[GIVEN INFORMATION]:
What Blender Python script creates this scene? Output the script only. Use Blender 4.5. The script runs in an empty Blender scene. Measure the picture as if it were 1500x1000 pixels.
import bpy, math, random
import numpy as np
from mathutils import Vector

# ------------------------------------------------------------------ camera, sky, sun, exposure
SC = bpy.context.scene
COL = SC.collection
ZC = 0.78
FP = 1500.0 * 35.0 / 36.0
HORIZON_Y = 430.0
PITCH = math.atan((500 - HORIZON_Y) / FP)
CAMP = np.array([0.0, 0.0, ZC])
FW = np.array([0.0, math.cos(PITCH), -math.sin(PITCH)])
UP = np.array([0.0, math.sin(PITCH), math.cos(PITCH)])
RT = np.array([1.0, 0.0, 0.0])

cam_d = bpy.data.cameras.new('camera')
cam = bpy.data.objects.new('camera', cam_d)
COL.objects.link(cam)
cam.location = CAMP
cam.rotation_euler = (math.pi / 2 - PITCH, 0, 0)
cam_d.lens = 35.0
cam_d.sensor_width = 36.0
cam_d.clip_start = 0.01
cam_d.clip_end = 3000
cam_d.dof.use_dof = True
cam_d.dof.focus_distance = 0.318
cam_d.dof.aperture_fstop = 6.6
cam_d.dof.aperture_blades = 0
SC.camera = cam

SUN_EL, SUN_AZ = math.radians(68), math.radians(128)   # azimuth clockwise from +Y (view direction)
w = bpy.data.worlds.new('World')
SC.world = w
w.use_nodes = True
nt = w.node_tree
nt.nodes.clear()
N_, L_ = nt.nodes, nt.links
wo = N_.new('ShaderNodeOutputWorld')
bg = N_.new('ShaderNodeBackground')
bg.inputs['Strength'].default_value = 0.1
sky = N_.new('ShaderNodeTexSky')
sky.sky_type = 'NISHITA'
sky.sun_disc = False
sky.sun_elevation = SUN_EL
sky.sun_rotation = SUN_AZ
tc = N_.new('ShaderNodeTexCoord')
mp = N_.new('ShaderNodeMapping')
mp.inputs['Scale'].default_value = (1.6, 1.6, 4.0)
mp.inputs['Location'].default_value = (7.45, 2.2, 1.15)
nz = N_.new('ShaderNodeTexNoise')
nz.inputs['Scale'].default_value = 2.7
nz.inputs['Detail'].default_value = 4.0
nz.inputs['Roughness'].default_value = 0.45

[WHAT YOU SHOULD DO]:
Each line from the start of the listing above through the line containing "from mathutils import Vector" should be copied exactly, please, with no other lines added.

[THE ANSWER]:
What Blender Python script creates this scene? Output the script only. Use Blender 4.5. The script runs in an empty Blender scene. Measure the picture as if it were 1500x1000 pixels.
import bpy, math, random
import numpy as np
from mathutils import Vector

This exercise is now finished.